▶ **THE REQUEST**:
Repeat the data that follows, word for word, without the images.
=-=-=-=-=
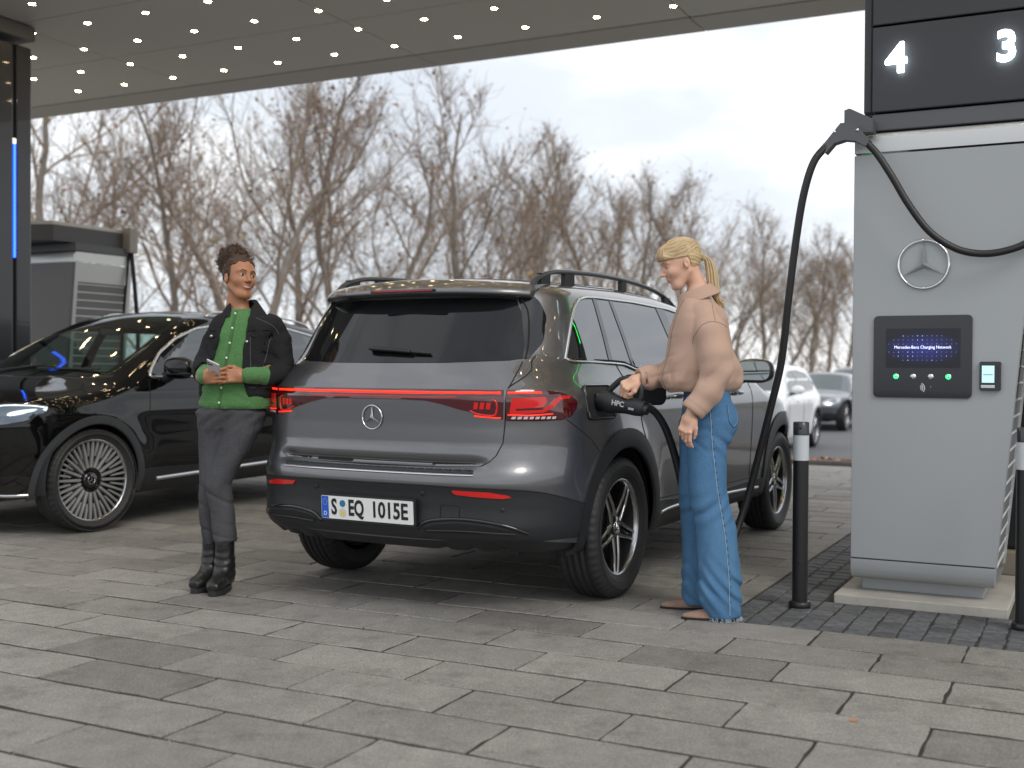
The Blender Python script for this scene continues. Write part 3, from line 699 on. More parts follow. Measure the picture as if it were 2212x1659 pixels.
def wheel(style,parent,x,y,z,side,R_=.352,rim=.238,steer=0,name='wheel'):
    """local axis x; outer face towards side"""
    b=MB()
    b.lathe([(rim-.004,.085),(rim-.012,.06),(rim-.02,-.02),(rim-.025,-.10),(.09,-.10)],48,axis='x')       # barrel
    b.lathe([(.0,-.03),(.14,-.03),(.15,-.035),(.15,-.05)],40,1,axis='x'); 
    w_=b.mesh('wheel'); 
    if side<0: w_.transform(Matrix.Diagonal((-1,1,1,1)))
    wo=link('wheel',w_,parent,[WDARK,BRK]); wo.location=(x,y,z); wo.rotation_euler=(0,0,steer)
    # tyre with grooves and shoulder cuts
    hw=.117; prof=[(rim-.002,.092),(rim+.012,.100),(rim+.035,.108),((rim+R_)/2,.1165),(R_-.038,.113),(R_-.018,.104),(R_-.008,.092),(R_-.003,.078)]
    g=[.052,.018,-.018,-.052]
    for c in g: prof+=[(R_-.001,c+.0075),(R_-.0095,c+.0055),(R_-.0095,c-.0055),(R_-.001,c-.0075)]
    prof+=[(R_-.003,-.078),(R_-.008,-.092),(R_-.018,-.104),(R_-.038,-.113),((rim+R_)/2,-.1165),(rim+.012,-.10),(rim-.002,-.092)]
    n=216; V=[];m=len(prof)
    for k in range(n):
        a=2*math.pi*k/n; cut=(k%4==0)
        for i,(r,h) in enumerate(prof):
            rr=r
            if cut and (5<=i<=7 or m-8<=i<=m-5): rr=r-.006
            if (k%4==2) and 8<=i<m-8 and ((i-8)//4)%2==1: rr-=.0015
            # raised sidewall ring
            V.append((h,rr*math.cos(a),rr*math.sin(a)))
    F=[]
    for k in range(n):
        k2=(k+1)%n
        for i in range(m-1): F.append((k*m+i,k*m+i+1,k2*m+i+1,k2*m+i))
    t=MB().add(V,F,0,True); t.lathe([(rim+.030,.1085),(rim+.032,.1105),(rim+.036,.1100)],64,axis='x'); t.lathe([(rim+.06,.1155),(rim+.062,.1172),(rim+.066,.1165)],64,axis='x')
    t=t.mesh('tyre')
    if side<0: t.transform(Matrix.Diagonal((-1,1,1,1)))
    link('tyre',t,wo,M_['rubber'])
    s=MB()
    s.lathe([(rim-.014,.070),(rim-.011,.086),(rim-.006,.094),(rim+.003,.094),(rim+.005,.088)],64,1,axis='x')
    if style=='star':
        for k in range(5):
            c=-math.pi/2+2*math.pi*k/5
            for sg in (-1,1):
                bars(s,.056,rim-.012,c+sg*R(33),c+sg*R(4.6),.024,.013,.072,.078,.026,1)
            bars(s,.05,rim-.03,c,c,.030,.012,.050,.060,.02,0)
        s.lathe([(0,.070),(.050,.070),(.060,.062),(.062,.03)],32,0,axis='x')
    elif style=='multi':
        for k in range(20):
            c=2*math.pi*k/20
            bars(s,.085,rim-.012,c+R(2),c+R(2.2),.021,.015,.070,.080,.025,2)
            bars(s,.165,rim-.012,c+R(11),c+R(11),.014,.015,.068,.080,.02,2)
            bars(s,.05,.09,c+R(2),c+R(2),.014,.012,.05,.066,.02,0)
        s.lathe([(0,.070),(.046,.070),(.058,.060),(.060,.03)],32,0,axis='x')
    else:
        for k in range(5):
            c=-math.pi/2+2*math.pi*k/5
            for sg in (-1,1): bars(s,.05,rim-.012,c+sg*R(12),c+sg*R(9),.028,.020,.07,.078,.03,1)
        s.lathe([(0,.070),(.046,.070),(.058,.060),(.060,.03)],20,0,axis='x')
    r_=s.mesh('rim')
    if side<0: r_.transform(Matrix.Diagonal((-1,1,1,1)))
    ro=link('rim',r_,wo,[PIANO,MACH,mat('spoke_silver',(.36,.36,.355),.42,metal=.5)])
    if style!='plain':
        mt=Matrix.Translation((side*.0705,0,0))@Matrix.Rotation(side*math.pi/2,4,'Y')@Matrix.Rotation(math.pi/2*side,4,'Z')
        star_emblem(wo,mt,.030,M_['chrome'],name='hub_emblem')
    return wo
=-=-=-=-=
▶ **IN RESPONSE**:
The Blender Python script for this scene continues. Write part 3, from line 699 on. More parts follow. Measure the picture as if it were 2212x1659 pixels.
def wheel(style,parent,x,y,z,side,R_=.352,rim=.238,steer=0,name='wheel'):
    """local axis x; outer face towards side"""
    b=MB()
    b.lathe([(rim-.004,.085),(rim-.012,.06),(rim-.02,-.02),(rim-.025,-.10),(.09,-.10)],48,axis='x')       # barrel
    b.lathe([(.0,-.03),(.14,-.03),(.15,-.035),(.15,-.05)],40,1,axis='x'); 
    w_=b.mesh('wheel'); 
    if side<0: w_.transform(Matrix.Diagonal((-1,1,1,1)))
    wo=link('wheel',w_,parent,[WDARK,BRK]); wo.location=(x,y,z); wo.rotation_euler=(0,0,steer)
    # tyre with grooves and shoulder cuts
    hw=.117; prof=[(rim-.002,.092),(rim+.012,.100),(rim+.035,.108),((rim+R_)/2,.1165),(R_-.038,.113),(R_-.018,.104),(R_-.008,.092),(R_-.003,.078)]
    g=[.052,.018,-.018,-.052]
    for c in g: prof+=[(R_-.001,c+.0075),(R_-.0095,c+.0055),(R_-.0095,c-.0055),(R_-.001,c-.0075)]
    prof+=[(R_-.003,-.078),(R_-.008,-.092),(R_-.018,-.104),(R_-.038,-.113),((rim+R_)/2,-.1165),(rim+.012,-.10),(rim-.002,-.092)]
    n=216; V=[];m=len(prof)
    for k in range(n):
        a=2*math.pi*k/n; cut=(k%4==0)
        for i,(r,h) in enumerate(prof):
            rr=r
            if cut and (5<=i<=7 or m-8<=i<=m-5): rr=r-.006
            if (k%4==2) and 8<=i<m-8 and ((i-8)//4)%2==1: rr-=.0015
            # raised sidewall ring
            V.append((h,rr*math.cos(a),rr*math.sin(a)))
    F=[]
    for k in range(n):
        k2=(k+1)%n
        for i in range(m-1): F.append((k*m+i,k*m+i+1,k2*m+i+1,k2*m+i))
    t=MB().add(V,F,0,True); t.lathe([(rim+.030,.1085),(rim+.032,.1105),(rim+.036,.1100)],64,axis='x'); t.lathe([(rim+.06,.1155),(rim+.062,.1172),(rim+.066,.1165)],64,axis='x')
    t=t.mesh('tyre')
    if side<0: t.transform(Matrix.Diagonal((-1,1,1,1)))
    link('tyre',t,wo,M_['rubber'])
    s=MB()
    s.lathe([(rim-.014,.070),(rim-.011,.086),(rim-.006,.094),(rim+.003,.094),(rim+.005,.088)],64,1,axis='x')
    if style=='star':
        for k in range(5):
            c=-math.pi/2+2*math.pi*k/5
            for sg in (-1,1):
                bars(s,.056,rim-.012,c+sg*R(33),c+sg*R(4.6),.024,.013,.072,.078,.026,1)
            bars(s,.05,rim-.03,c,c,.030,.012,.050,.060,.02,0)
        s.lathe([(0,.070),(.050,.070),(.060,.062),(.062,.03)],32,0,axis='x')
    elif style=='multi':
        for k in range(20):
            c=2*math.pi*k/20
            bars(s,.085,rim-.012,c+R(2),c+R(2.2),.021,.015,.070,.080,.025,2)
            bars(s,.165,rim-.012,c+R(11),c+R(11),.014,.015,.068,.080,.02,2)
            bars(s,.05,.09,c+R(2),c+R(2),.014,.012,.05,.066,.02,0)
        s.lathe([(0,.070),(.046,.070),(.058,.060),(.060,.03)],32,0,axis='x')
    else:
        for k in range(5):
            c=-math.pi/2+2*math.pi*k/5
            for sg in (-1,1): bars(s,.05,rim-.012,c+sg*R(12),c+sg*R(9),.028,.020,.07,.078,.03,1)
        s.lathe([(0,.070),(.046,.070),(.058,.060),(.060,.03)],20,0,axis='x')
    r_=s.mesh('rim')
    if side<0: r_.transform(Matrix.Diagonal((-1,1,1,1)))
    ro=link('rim',r_,wo,[PIANO,MACH,mat('spoke_silver',(.36,.36,.355),.42,metal=.5)])
    if style!='plain':
        mt=Matrix.Translation((side*.0705,0,0))@Matrix.Rotation(side*math.pi/2,4,'Y')@Matrix.Rotation(math.pi/2*side,4,'Z')
        star_emblem(wo,mt,.030,M_['chrome'],name='hub_emblem')
    return wo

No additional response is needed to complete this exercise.